English

Some of the main provisions of the draft EU-UK proposed Brexit deal

The 585-page European Union-United Kingdom draft agreement contains these provisions:

The UK will pay the EU £39 billion to cover all its financial obligations in a “divorce” bill.

Following the exit date of March 29, 2019, there will be a 21-month transition period, for government and businesses, under which the UK will remain under the jurisdiction of EU rules and the European Court of Justice.

The agreement states that the EU and UK will seek to ensure that a long-term trade deal can be finalised by the end of 2020. However, this period may be extended, with the UK having to continue paying into the EU during the transition period required. As it stands this transition is indefinite with the agreement referring to possibly “extending the transition period up to [31 December 20XX].”

There is a legal guarantee to ensure the Irish border remains open after Brexit, with the UK remaining in a customs union with the EU until a broader EU-UK trade deal can be finalised. If no long-term trade deal can be agreed, with no extension of the transition period, a “backstop” would be triggered. This would keep the UK in a single customs territory to ensure that after Brexit there is no hard border re-established (with physical infrastructure and checks) between Northern Ireland, which is part of the UK and would not be an EU member, and the Republic of Ireland, which remains an EU member.

The backstop can only cease to apply if “the [European] Union and the United Kingdom decide jointly” that it is no longer necessary, meaning the UK will not have a unilateral right to bring the backstop to an end.

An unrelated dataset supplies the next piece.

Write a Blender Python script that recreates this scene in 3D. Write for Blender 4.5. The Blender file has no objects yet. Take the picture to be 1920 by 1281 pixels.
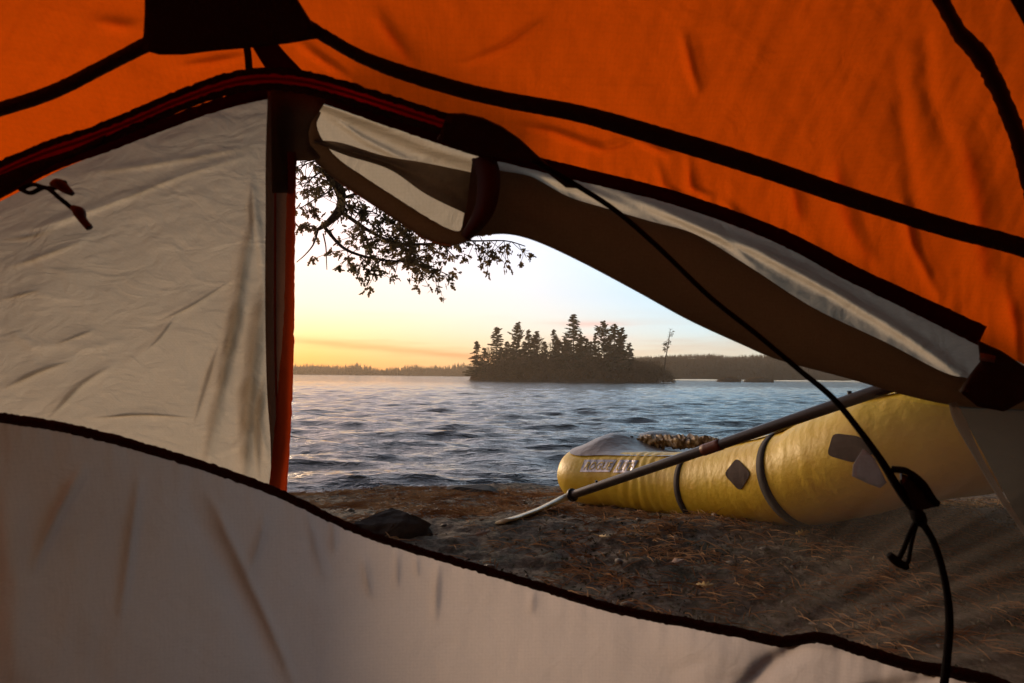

The temporary customs union allows the UK no competitive advantage, as it “includes the corresponding level playing field commitments and appropriate enforcement mechanisms to ensure fair competition between the EU27 and the UK.”

The powerful City of London finance sector loses the current access they have to the EU’s single market, and instead will use an “equivalence” system allowing only basic access, with an agreed review process to be set.

Rather than banks and insurers located in the UK having unfettered access to customers across the EU bloc in all financial activities, equivalence only covers a limited range of business. It excludes major activities such as commercial bank lending. Under current equivalence rules, access is not fixed and can be cut off by the EU within 30 days in some cases.

This is a blow to London’s huge financial sector, the location of the world’s largest number of banks. London manages around about six trillion euros (£5.2 trillion) or 37 percent of Europe’s financial assets—almost twice the amount of Paris. The draft agreement also threatens London’s domination of Europe’s investment banking industry.